Bitcoin’s rally stalls below $80k: Check forecast

TL;DR
$BTC briefly touched the $79k level during the late hours of Sunday.
US-listed spot $BTC ETFs recorded inflows of over $820 million last week, marking the fourth straight week of positive flows.
Bitcoin ($BTC) edges slightly lower on Monday, trading around $77,873 after securing its fourth consecutive weekly gain since late March. Despite the mild pullback, the broader bullish structure remains intact, underpinned by steady institutional demand.
However, as $BTC approaches the critical $80,000 resistance zone, rising geopolitical uncertainty tied to US-Iran tensions and the Strait of Hormuz is tempering near-term risk appetite.
Institutional demand remains a key factor
Institutional flows continue to provide strong support for Bitcoin’s upward trajectory. According to SoSoValue data, spot Bitcoin ETFs recorded $823.7 million in net inflows last week, following $996.38 million the week prior.
This marks four straight weeks of positive inflows, reinforcing sustained institutional interest. If the trend persists or accelerates, it could fuel another leg higher for $BTC in the near term.While fundamentals remain supportive, macro uncertainty is capping momentum. Reports suggest Iran has submitted a proposal to reopen the Strait of Hormuz and extend the current ceasefire, aiming to move toward a longer-term resolution. However, the outcome remains uncertain.
US President Donald Trump reportedly dismissed the proposal as insufficient, while Iranian President Masoud Pezeshkian rejected negotiations under pressure. This backdrop has dampened risk sentiment, prompting a pause in Bitcoin’s recent rally.
Bitcoin price outlook: Bullish bias intact despite resistance
The $BTC/USD 4-hour chart remains bearish and efficient. Technically, Bitcoin maintains a constructive outlook despite facing rejection near $80,000. Last week’s 6% gain pushed $BTC above the 61.8% Fibonacci retracement level at $78,490, a key resistance zone.
A sustained move higher could see $BTC retest $80,000, with further upside targeting the 200-week EMA at $82,488.
Momentum indicators support the bullish case. On the 4-hour chart, the RSI sits at 54, above the neutral territory, signaling weakening bearish pressure. Meanwhile, the MACD shows a bullish crossover from mid-April, with a rising histogram reinforcing upside potential.
On the upside, immediate resistance lies at $78,962 (50% retracement), followed by the psychological $80,000 level.

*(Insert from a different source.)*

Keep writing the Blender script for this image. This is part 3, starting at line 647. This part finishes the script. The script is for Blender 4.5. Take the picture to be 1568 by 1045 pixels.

A breakout above this zone could open the door toward $83,437 (61.8% retracement) and $84,410.
However, if the bears regain control, initial support sits near $75,680, followed closely by the 100-day EMA at $75,619 and the 38.2% retracement at $74,487.
A deeper pullback could test the 50-day EMA at $73,363, with further support at $68,950 and the lower channel boundary near $63,033, ahead of the major structural floor at $60,000.